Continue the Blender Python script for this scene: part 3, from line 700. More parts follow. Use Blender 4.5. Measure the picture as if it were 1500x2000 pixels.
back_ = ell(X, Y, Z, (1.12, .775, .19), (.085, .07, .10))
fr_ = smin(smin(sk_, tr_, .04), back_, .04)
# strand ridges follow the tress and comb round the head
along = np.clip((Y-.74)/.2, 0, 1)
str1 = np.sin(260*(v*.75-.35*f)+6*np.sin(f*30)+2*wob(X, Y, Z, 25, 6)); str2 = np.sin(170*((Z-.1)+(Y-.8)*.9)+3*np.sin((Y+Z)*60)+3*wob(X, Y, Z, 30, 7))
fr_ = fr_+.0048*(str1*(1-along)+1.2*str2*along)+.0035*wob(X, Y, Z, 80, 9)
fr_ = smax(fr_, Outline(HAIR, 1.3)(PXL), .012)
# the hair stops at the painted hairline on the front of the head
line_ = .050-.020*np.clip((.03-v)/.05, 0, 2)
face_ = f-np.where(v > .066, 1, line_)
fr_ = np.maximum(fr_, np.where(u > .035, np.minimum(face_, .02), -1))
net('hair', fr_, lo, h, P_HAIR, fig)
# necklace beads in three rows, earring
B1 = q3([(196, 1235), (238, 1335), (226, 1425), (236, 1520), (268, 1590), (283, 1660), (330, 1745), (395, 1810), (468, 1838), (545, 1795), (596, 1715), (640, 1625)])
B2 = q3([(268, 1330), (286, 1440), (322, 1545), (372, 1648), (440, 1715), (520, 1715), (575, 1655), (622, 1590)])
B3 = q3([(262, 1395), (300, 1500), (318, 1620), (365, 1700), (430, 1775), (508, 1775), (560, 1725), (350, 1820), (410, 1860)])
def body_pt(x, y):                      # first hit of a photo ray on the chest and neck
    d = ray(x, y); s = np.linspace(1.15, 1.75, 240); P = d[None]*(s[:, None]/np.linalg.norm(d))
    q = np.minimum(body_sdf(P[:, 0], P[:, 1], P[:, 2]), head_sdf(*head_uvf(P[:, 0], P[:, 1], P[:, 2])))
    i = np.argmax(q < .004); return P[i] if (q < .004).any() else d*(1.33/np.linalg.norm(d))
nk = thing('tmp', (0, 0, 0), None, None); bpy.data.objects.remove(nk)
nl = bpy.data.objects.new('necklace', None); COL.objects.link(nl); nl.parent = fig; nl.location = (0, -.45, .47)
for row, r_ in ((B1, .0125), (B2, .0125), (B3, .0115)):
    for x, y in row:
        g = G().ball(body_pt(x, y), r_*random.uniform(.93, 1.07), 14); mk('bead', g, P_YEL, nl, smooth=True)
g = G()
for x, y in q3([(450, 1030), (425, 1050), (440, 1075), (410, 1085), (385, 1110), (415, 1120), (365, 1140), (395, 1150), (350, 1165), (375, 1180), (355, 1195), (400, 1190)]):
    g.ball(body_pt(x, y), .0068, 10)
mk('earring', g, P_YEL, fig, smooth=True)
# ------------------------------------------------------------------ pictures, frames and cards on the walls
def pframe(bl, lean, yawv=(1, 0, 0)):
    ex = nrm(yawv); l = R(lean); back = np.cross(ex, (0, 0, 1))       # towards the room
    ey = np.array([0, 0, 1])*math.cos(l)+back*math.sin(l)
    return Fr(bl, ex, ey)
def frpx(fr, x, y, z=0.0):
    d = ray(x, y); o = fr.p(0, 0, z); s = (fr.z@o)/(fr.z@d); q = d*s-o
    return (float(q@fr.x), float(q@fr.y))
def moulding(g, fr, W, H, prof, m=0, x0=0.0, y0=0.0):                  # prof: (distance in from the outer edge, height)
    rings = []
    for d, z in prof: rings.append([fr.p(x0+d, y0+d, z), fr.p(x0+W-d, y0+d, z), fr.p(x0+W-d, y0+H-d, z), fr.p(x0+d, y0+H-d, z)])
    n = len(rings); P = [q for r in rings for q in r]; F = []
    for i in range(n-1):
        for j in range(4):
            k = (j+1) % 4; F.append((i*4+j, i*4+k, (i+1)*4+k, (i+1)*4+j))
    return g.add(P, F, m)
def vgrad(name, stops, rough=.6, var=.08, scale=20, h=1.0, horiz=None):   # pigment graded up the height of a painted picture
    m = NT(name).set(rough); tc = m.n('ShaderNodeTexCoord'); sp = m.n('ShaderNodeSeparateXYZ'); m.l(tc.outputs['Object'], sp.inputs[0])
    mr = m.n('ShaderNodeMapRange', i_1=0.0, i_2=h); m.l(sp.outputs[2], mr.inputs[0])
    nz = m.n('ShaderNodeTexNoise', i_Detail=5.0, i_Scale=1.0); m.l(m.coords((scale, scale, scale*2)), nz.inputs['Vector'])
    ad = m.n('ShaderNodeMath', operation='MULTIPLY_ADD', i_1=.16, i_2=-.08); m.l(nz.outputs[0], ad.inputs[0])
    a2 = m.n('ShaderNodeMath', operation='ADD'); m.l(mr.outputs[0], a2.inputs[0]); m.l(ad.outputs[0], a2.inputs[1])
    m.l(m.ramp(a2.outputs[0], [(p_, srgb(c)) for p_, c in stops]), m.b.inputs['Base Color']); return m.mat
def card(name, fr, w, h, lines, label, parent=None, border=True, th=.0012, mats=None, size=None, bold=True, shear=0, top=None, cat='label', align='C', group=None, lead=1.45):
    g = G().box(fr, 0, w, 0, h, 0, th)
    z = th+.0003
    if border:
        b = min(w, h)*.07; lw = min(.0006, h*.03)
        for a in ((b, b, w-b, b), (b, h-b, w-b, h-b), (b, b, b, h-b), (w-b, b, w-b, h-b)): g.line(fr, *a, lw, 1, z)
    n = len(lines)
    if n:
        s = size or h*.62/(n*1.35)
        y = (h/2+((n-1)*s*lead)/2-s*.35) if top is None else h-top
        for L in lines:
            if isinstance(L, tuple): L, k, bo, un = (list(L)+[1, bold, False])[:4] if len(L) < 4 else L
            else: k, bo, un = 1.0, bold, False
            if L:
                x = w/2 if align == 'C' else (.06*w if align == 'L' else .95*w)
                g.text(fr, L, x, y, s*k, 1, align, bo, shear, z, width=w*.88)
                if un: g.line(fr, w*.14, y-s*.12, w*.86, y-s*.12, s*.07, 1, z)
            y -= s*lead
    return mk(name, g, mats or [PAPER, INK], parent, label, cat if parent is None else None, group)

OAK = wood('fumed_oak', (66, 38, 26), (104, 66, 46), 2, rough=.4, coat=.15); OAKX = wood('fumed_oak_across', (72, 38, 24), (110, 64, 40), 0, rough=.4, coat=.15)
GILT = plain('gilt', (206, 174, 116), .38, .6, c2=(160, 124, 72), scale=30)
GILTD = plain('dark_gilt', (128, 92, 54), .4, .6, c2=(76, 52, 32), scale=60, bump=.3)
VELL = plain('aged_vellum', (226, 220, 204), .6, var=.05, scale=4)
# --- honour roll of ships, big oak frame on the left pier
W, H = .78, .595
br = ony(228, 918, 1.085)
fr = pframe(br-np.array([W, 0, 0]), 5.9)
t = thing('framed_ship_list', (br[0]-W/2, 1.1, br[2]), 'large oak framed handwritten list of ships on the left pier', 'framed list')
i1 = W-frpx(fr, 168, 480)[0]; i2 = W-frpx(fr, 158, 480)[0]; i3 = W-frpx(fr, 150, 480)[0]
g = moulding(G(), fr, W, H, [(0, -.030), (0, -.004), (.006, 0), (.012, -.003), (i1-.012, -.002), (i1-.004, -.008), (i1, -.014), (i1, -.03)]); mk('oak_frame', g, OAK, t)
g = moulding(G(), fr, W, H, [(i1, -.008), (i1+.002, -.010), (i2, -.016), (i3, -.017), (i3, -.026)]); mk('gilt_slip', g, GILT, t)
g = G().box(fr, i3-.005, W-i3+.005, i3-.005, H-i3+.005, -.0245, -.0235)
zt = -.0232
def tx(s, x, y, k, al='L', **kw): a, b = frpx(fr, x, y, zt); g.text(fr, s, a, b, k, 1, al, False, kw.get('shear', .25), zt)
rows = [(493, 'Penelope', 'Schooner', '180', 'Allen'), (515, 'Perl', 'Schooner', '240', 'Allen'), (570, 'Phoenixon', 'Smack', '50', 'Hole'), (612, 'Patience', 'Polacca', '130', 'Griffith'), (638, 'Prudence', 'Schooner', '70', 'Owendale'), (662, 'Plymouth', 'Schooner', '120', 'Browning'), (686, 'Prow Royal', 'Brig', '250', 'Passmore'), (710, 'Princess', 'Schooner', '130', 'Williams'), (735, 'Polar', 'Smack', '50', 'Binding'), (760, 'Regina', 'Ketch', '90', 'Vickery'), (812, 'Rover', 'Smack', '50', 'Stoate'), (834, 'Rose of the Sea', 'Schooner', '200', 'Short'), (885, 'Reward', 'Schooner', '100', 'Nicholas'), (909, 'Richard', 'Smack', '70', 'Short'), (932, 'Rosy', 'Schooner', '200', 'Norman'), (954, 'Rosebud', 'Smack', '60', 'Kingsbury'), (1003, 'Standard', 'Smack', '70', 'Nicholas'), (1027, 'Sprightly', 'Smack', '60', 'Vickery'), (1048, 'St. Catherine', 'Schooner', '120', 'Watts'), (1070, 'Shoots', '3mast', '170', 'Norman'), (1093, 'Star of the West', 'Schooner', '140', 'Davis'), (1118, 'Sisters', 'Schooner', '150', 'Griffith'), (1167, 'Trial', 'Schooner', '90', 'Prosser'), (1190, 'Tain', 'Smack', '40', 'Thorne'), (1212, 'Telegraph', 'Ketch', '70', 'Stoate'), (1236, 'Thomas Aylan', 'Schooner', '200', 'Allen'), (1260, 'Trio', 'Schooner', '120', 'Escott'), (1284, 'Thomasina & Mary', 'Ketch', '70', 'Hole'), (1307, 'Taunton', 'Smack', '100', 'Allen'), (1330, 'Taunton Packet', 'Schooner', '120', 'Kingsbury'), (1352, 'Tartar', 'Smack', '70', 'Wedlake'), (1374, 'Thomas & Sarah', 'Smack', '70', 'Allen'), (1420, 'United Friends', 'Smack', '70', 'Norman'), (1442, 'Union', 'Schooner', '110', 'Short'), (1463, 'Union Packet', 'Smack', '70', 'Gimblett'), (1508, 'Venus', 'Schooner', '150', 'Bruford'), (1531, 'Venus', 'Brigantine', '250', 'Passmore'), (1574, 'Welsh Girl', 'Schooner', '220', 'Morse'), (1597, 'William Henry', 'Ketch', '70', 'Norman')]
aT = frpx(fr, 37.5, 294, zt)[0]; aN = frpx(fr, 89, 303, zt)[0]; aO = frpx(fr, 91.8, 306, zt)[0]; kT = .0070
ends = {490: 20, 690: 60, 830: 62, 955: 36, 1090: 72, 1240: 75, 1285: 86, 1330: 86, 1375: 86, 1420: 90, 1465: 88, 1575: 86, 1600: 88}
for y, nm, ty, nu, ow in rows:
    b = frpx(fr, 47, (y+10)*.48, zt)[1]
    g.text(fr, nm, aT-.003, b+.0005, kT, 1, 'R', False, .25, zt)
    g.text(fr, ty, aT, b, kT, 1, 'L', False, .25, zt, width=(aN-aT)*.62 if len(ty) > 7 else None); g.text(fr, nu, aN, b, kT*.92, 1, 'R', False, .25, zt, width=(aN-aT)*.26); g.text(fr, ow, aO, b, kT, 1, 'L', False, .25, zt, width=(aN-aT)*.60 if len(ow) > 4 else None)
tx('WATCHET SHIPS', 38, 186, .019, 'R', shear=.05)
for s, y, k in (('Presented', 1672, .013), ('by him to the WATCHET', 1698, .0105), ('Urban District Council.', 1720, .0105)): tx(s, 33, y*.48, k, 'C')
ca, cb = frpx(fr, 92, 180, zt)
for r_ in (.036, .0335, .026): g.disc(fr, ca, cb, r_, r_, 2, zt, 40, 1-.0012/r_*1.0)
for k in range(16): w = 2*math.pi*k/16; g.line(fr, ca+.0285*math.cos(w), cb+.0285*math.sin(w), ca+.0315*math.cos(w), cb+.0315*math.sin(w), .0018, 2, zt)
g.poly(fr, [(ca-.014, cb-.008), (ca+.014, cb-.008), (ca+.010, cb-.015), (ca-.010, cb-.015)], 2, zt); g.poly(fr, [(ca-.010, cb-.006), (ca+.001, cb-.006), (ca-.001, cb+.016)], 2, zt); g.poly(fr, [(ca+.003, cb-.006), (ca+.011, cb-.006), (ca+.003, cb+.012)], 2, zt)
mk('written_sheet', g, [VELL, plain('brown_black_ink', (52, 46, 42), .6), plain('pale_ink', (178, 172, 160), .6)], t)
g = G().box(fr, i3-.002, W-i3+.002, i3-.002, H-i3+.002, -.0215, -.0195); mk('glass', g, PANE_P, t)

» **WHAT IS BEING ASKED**
Calculate how many lines of the material include the string "follow", and state that number by itself.

» **SOLUTION TO THIS TASK**
2